Fuga in Francia – Dopoguerra

Il nostro parere

Fuga in Francia (1948) ITA di Mario Soldati

1945: Torre è un criminale di guerra: evade dalla prigione, trova rifugio in un collegio, dove ritrova un vecchio amico d ‘infanzia, coinvolge suo figlio nella fuga verso la Francia, uccide una donna che lo riconosce.

Film di spessore, anticipatore di molti temi e anche, in parte, ispiratore di opere successive di Pietro Germi. Quest’ultimo, infatti, appare tra i protagonisti e non può non essersi ricordato di questa esperienza quando due anni dopo ha girato Il cammino della speranza. Naturalmente parliamo di un regista con un suo stile personale che ha rielaborato la propria esperienza, nonchè solo dell’ultima parte del film, ambientata sulle Alpi.

Si parla di neorealismo che c’entra solo relativamente, più per l’atmosfera complessiva e per i ruoli di contorno che per l’effettivo contenuto. Parliamo, infatti, di attori di lustro, professionisti, oltre che di una sceneggiatura letteraria, molto precisa e dettagliata. La regia è comunque stringente, efficace aiutata dalla fotografia pulita di Scala.

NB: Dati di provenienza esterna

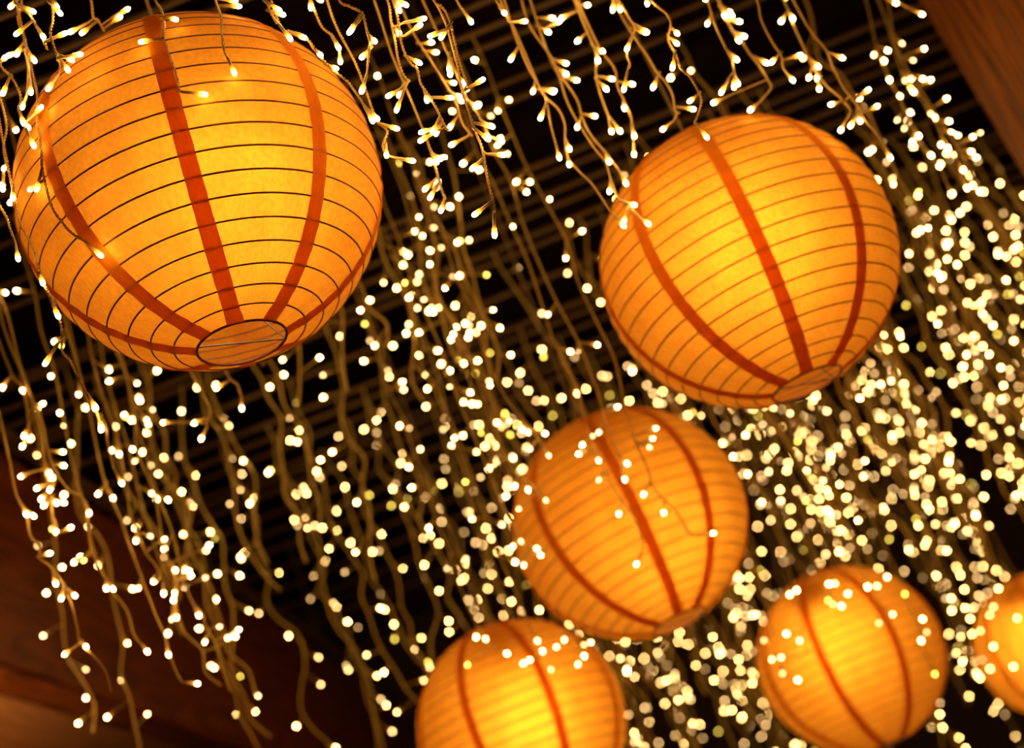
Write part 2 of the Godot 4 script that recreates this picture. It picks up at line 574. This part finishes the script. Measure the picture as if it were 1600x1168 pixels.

Soldati era giudicato calligrafico, troppo attento agli aspetti formali e poco a quelli dell’impegno politico così tanto in voga allora. Eppure in quest’opera, che va giustamente riscoperta, si può notare uno sguardo attento ai problemi sociali attraverso molti dettagli. Invece di proporre un tema ideologico, l’autore si sofferma i costumi e i modi, facendo trasparire il contenuto politico di quegli anni, il contesto di estrema povertà e di deprivazione morale causato dal fascismo e dai tanti anni di guerra.

Aiutato dagli interpreti (Folco Lulli doppiato da Mario Basesti), il regista ha creato un’opera composita e riuscita.